>>>>

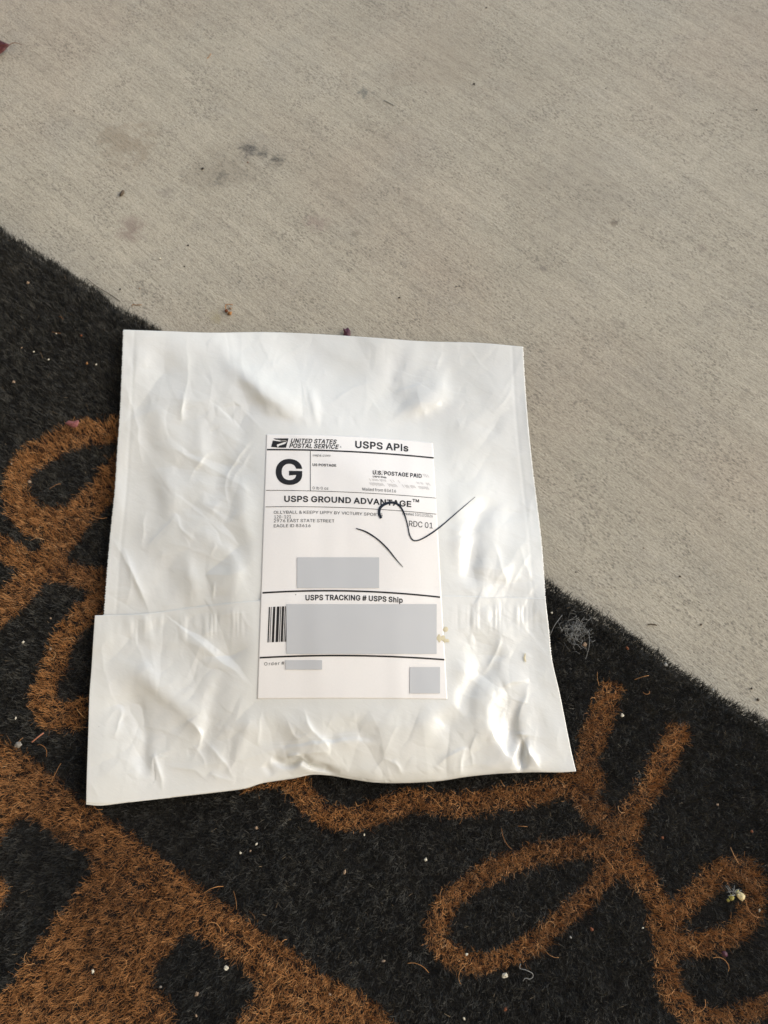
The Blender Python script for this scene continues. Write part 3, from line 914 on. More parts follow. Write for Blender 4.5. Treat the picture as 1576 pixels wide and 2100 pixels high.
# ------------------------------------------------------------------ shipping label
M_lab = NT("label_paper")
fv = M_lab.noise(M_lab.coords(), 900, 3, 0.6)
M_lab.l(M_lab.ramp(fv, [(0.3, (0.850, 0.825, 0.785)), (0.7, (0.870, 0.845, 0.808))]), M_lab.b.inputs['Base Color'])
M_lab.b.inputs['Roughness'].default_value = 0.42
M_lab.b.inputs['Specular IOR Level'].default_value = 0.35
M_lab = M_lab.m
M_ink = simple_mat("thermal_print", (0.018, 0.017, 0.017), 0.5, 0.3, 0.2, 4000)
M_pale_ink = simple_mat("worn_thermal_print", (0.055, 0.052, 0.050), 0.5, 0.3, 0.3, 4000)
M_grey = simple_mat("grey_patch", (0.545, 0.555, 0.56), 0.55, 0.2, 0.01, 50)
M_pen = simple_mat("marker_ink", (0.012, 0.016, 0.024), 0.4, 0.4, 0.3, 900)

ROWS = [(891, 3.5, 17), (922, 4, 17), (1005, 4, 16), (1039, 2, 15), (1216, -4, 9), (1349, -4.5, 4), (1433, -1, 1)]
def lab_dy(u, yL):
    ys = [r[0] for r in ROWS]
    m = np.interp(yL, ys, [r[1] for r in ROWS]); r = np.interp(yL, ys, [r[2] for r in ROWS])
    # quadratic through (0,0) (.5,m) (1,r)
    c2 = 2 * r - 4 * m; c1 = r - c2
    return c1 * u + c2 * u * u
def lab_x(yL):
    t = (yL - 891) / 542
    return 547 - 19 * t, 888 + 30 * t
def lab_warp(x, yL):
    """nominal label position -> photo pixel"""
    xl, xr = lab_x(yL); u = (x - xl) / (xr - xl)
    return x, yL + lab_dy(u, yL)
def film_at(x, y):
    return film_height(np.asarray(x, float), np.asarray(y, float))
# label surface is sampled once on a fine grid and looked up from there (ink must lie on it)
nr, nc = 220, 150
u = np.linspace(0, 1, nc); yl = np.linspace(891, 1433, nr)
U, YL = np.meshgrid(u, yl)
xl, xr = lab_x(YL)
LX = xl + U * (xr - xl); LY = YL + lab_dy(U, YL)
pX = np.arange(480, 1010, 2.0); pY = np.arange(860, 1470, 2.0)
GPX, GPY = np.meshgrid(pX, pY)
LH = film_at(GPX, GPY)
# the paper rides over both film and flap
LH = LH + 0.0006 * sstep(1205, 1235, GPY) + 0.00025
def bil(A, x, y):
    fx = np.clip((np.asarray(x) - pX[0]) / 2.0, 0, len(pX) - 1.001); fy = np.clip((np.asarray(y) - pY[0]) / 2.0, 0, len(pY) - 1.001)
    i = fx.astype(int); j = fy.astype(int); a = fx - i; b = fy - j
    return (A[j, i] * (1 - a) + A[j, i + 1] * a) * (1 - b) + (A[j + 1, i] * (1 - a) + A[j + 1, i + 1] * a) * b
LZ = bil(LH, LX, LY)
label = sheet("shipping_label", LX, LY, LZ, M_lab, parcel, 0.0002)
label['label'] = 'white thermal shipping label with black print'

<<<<

**STATED EXERCISE**
Return, unchanged, the lines from the first line of the material through the line that holds "0.4, 0.3, 900)", inclusive, omitting pictures.

**EXERCISE SOLUTION**
The Blender Python script for this scene continues. Write part 3, from line 914 on. More parts follow. Write for Blender 4.5. Treat the picture as 1576 pixels wide and 2100 pixels high.
# ------------------------------------------------------------------ shipping label
M_lab = NT("label_paper")
fv = M_lab.noise(M_lab.coords(), 900, 3, 0.6)
M_lab.l(M_lab.ramp(fv, [(0.3, (0.850, 0.825, 0.785)), (0.7, (0.870, 0.845, 0.808))]), M_lab.b.inputs['Base Color'])
M_lab.b.inputs['Roughness'].default_value = 0.42
M_lab.b.inputs['Specular IOR Level'].default_value = 0.35
M_lab = M_lab.m
M_ink = simple_mat("thermal_print", (0.018, 0.017, 0.017), 0.5, 0.3, 0.2, 4000)
M_pale_ink = simple_mat("worn_thermal_print", (0.055, 0.052, 0.050), 0.5, 0.3, 0.3, 4000)
M_grey = simple_mat("grey_patch", (0.545, 0.555, 0.56), 0.55, 0.2, 0.01, 50)
M_pen = simple_mat("marker_ink", (0.012, 0.016, 0.024), 0.4, 0.4, 0.3, 900)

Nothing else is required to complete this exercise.